Alpamayo 1 has a chain-of-thought mechanism, which means that it breaks down the navigation tasks it receives into smaller steps. According to Nvidia, that approach has two benefits. One is that Alpamayo 1 can explain each step of its reasoning workflow, which makes it easier to evaluate the soundness of navigation decisions. The chain-of-reasoning mechanism also helps the model tackle tricky driving situations.

It’s not designed to run in autonomous vehicles. Instead, Nvidia sees developers using it to train such vehicles’ navigation models. According to the company, the algorithm lends itself to tasks such as evaluating the reliability of autonomous driving software. In the future, Nvidia plans to release larger Alpamayo models that will support a broader range of reasoning use cases. 

“Alpamayo brings reasoning to autonomous vehicles, allowing them to think through rare scenarios, drive safely in complex environments and explain their driving decisions — it’s the foundation for safe, scalable autonomy,” said Nvidia Chief Executive Officer Jensen Huang.

Alpamayo 1 is available alongside three additions to Nvidia’s existing Cosmos series of world foundation models. Like Alpamayo 1, the new models can be used to develop software for self-driving cars. They can also power other types of autonomous systems including industrial robots.

The first two models, Cosmos Transfer 2.5 and Cosmos Predict 2.5, are designed to generate training data for robots’ AI software. That training data takes the form of synthetic video footage. Cosmos Transfer 2.5 can, for example, generate a clip that depicts an industrial robot in a car factory. Cosmos Predict 2.5 offers similar features along with the ability to simulate how an object might behave in the future. A user could upload a photo of a bus and ask the model to simulate where the bus will be five seconds into the future.

The third new addition to the Cosmos model series is called Cosmos Reason 2.0. According to Nvidia, it can equip a robot with the ability to analyze footage of its environment and automatically carry out actions.

Cosmos Reason powers Isaac GR00T N1.6, another new model that Nvidia debuted today. Isaac GR00T N1.6 is a VLA model like Alpamayo 1, but it’s optimized to power humanoid robots rather than autonomous vehicles. Nvidia’s researchers trained the algorithm on a dataset comprised of sensory measurements from bimanual, semi-humanoid and humanoid robots.

“Salesforce, Milestone, Hitachi, Uber, VAST Data and Encord are using Cosmos Reason for traffic and workplace productivity AI agents,” Kari Briski, the vice president of generative AI software at Nvidia, wrote in a blog post. “Franka Robotics, Humanoid and NEURA Robotics are using Isaac GR00T to simulate, train and validate new behaviors for robots before scaling to production.”

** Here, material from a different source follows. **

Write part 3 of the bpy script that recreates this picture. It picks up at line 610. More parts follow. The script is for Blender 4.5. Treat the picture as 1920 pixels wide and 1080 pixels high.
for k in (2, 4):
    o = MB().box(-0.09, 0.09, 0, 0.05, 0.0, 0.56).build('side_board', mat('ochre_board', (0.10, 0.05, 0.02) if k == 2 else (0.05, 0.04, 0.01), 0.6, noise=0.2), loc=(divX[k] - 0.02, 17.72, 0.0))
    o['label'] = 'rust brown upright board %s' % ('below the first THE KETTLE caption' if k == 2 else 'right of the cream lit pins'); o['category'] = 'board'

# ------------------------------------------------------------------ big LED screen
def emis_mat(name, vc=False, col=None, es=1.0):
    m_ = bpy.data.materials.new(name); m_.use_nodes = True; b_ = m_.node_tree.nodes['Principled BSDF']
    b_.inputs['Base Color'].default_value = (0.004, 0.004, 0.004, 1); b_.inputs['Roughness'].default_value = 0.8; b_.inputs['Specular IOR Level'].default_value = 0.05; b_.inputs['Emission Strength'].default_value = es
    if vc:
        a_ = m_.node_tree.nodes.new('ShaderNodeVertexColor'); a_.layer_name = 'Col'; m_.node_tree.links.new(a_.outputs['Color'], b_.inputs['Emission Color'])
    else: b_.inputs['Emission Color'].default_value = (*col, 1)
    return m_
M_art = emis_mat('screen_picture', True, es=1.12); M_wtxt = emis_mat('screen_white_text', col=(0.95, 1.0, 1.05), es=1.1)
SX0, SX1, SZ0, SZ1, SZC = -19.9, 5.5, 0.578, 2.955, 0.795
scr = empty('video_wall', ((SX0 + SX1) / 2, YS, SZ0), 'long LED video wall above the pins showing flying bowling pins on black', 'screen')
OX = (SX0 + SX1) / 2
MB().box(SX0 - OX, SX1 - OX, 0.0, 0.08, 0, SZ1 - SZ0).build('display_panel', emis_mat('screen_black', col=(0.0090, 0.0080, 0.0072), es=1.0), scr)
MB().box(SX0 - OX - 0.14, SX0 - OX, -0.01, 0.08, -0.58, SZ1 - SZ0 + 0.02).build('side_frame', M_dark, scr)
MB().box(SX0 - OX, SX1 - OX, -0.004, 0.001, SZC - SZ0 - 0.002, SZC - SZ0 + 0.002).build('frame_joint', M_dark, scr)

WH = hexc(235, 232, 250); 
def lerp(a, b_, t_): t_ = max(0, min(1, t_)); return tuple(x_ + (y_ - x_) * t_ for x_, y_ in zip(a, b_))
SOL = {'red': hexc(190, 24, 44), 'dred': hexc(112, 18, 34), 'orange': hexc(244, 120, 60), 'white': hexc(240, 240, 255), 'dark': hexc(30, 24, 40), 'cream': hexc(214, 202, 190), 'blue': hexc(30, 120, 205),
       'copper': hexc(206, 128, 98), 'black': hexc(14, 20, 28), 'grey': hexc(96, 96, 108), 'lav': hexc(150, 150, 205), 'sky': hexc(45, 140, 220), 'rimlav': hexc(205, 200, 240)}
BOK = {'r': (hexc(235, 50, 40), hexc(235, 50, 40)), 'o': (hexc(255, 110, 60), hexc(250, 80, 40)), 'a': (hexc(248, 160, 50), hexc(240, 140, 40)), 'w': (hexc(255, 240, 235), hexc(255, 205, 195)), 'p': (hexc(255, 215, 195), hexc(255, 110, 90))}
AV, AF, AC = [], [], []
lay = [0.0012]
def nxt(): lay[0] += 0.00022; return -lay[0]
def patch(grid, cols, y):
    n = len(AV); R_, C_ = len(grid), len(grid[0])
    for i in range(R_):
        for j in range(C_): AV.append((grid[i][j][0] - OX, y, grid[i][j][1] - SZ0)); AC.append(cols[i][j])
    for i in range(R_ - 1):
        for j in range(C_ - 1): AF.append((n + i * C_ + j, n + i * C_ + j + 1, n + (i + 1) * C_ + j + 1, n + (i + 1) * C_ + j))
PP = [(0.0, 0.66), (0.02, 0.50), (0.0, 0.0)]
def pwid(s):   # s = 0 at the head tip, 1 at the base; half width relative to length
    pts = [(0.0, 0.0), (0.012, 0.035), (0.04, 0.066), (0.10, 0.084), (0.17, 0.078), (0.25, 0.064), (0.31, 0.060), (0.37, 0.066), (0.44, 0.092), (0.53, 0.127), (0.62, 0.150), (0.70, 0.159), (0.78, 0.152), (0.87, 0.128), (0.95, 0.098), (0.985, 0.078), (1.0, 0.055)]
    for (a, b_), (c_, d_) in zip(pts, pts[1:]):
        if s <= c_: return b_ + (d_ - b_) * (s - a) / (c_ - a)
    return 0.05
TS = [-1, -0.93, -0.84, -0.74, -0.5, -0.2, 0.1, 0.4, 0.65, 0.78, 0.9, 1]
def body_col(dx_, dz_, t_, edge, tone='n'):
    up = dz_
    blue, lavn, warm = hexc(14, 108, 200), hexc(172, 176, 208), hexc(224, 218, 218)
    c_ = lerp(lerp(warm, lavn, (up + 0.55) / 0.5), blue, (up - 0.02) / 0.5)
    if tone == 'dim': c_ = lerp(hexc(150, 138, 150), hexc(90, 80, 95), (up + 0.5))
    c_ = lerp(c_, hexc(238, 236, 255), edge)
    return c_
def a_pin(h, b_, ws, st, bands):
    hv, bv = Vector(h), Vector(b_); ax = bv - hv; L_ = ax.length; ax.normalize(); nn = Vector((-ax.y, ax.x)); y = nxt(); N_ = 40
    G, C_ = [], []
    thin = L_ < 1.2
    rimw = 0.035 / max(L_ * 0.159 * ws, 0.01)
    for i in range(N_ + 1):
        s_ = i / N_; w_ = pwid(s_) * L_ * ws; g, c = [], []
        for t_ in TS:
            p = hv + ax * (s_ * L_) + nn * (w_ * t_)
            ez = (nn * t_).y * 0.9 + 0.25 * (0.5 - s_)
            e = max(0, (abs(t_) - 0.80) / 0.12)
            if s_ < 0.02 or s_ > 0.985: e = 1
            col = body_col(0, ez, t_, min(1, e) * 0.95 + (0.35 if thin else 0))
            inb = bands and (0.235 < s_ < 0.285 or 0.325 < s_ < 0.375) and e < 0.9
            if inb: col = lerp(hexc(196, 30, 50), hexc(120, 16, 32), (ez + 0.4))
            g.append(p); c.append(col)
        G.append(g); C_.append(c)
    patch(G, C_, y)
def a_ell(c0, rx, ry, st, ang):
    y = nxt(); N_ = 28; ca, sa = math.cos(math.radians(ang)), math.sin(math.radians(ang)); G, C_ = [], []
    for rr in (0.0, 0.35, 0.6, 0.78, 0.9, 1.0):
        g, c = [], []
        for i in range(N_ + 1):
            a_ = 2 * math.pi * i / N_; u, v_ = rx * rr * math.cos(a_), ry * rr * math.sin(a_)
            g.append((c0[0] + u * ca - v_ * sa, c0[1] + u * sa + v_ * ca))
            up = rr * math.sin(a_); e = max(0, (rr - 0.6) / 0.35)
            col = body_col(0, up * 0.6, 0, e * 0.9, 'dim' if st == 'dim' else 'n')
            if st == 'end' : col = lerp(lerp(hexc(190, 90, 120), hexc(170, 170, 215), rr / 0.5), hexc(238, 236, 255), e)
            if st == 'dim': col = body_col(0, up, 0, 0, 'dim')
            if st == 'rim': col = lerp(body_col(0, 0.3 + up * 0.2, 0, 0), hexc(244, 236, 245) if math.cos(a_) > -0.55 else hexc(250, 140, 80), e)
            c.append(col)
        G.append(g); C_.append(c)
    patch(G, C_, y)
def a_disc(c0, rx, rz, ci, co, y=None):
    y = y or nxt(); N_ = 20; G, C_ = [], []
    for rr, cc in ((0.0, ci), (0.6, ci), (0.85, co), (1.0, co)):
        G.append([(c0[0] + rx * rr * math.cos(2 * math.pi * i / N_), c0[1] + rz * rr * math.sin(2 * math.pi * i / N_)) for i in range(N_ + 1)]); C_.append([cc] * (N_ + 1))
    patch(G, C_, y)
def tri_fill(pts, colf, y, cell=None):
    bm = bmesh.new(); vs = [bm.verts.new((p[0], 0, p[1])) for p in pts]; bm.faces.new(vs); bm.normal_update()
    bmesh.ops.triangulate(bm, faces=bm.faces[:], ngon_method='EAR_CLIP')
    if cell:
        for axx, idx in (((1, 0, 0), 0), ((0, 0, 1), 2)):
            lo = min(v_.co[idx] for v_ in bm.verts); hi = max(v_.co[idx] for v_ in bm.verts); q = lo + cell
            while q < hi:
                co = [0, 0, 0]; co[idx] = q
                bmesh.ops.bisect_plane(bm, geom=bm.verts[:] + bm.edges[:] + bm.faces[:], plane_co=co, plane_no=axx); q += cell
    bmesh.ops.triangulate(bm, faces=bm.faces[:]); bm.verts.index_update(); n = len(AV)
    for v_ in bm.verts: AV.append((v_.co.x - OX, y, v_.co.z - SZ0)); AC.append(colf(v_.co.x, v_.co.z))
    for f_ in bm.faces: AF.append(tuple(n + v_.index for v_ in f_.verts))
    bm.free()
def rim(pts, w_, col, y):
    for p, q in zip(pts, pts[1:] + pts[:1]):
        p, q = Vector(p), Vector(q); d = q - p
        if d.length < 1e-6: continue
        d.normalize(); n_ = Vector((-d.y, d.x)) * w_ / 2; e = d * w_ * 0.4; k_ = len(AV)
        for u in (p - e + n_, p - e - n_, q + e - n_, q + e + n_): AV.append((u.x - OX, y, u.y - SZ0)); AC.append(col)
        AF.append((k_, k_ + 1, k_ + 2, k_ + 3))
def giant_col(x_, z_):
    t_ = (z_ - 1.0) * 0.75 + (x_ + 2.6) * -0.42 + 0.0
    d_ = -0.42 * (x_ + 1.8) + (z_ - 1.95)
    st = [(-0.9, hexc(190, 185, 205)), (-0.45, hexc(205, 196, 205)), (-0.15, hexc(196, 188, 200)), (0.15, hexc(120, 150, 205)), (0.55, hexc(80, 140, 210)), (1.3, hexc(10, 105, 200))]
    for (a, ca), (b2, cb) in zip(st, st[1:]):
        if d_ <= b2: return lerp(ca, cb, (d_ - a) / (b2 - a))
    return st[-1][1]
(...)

Nvidia’s robotics-focused algorithms are rolling out alongside a pair of more general-purpose model families called Nemotron Speech and Nemotron RAG. The former series is headlined by a speech recognition model that the company says can provide 10 times the performance of comparable alternatives. Nemotron RAG includes embedding and reranking models. 

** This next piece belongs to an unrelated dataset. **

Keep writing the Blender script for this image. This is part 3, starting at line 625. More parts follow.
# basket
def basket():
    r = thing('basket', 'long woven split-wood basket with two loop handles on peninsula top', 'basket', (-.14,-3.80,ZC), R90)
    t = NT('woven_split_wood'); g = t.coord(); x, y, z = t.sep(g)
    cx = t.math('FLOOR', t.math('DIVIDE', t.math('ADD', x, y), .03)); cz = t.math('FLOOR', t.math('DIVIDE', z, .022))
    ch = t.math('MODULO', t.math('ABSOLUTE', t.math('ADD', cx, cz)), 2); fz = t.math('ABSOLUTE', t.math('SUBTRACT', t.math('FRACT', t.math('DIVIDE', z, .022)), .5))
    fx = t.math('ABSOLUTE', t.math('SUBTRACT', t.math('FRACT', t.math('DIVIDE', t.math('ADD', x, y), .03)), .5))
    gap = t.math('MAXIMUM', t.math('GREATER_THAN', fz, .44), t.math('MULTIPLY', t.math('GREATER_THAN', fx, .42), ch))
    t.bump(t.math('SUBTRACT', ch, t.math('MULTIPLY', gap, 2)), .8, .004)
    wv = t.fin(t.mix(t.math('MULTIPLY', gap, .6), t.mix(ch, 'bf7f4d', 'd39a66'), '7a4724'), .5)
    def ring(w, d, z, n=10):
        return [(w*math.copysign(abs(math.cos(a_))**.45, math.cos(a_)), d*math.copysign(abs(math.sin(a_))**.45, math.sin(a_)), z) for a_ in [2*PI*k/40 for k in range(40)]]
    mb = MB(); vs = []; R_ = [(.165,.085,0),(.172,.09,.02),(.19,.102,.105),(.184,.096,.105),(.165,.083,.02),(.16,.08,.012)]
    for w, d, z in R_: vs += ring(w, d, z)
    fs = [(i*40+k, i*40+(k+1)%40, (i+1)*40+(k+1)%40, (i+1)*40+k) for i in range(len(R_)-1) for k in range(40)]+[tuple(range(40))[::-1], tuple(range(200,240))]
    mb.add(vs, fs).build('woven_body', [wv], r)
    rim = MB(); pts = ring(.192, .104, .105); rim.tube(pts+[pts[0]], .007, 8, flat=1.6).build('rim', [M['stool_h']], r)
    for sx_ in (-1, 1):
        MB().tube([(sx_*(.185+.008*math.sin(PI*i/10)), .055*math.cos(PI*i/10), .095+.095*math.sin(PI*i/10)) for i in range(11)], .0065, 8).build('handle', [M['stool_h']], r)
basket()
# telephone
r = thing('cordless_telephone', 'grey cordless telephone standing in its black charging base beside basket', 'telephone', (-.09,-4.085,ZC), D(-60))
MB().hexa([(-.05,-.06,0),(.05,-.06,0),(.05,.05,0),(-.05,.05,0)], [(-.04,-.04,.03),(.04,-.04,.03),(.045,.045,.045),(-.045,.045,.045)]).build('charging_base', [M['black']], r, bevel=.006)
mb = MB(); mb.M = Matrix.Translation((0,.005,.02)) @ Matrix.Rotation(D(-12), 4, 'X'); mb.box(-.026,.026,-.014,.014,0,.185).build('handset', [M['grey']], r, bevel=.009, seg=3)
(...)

Embedding models turn data into mathematical representations that AI applications understand. Reranking is one of the steps involved in the RAG, or retrieval-augmented generation, workflow. After an AI application uses RAG to retrieve the files needed to answer a prompt, a reranking model highlights the most relevant files.

Open-source development tools

Nvidia’s AI models are joined by a trio of development tools that are likewise available under an open-source license. The first tool, AlpaSim, enables developers to create simulated environments in which autonomous driving models can be trained. The software makes it possible to customize details such as traffic conditions and a simulated vehicle’s sensor array. For added measure, developers can inject sensor noise to evaluate how well their AI models filter erroneous data.

Nvidia is also rolling out a second simulation framework called Isaac Lab-Arena. It’s designed to ease the task of training AI models for robots. According to the company, Isaac Lab-Arena enables developers to measure AI models’ performance using popular third-party benchmarks such as Robocasa, which is mainly used to evaluate household robots.

Software teams can use Nvidia’s third new tool, OSMO, to manage their simulation workloads. It’s an orchestrator that also lends itself to managing other AI development workflows such as synthetic data generation pipelines and model training jobs. Nvidia says that OSMO can orchestrate workloads across public clouds and developer workstations.

New hardware

Manufacturers can use a new Nvidia computing module called the Jetson Jetson T4000 to power their robots. It’s based on the company’s Blackwell graphics processing unit architecture. An industrial robot maker, for example, could use the module to run its systems’ AI-powered factory floor navigation software.

The Jetson T4000 includes 64 gigabytes of memory and can manage up to 1,200 TFLOPS, or 1,200 trillion computations per second, when processing FP4 data. That makes it four times faster than Nvidia’s previous-generation robot module. The Jetson T4000 will be available for $1,999 to customers who purchase at least 1,000 units.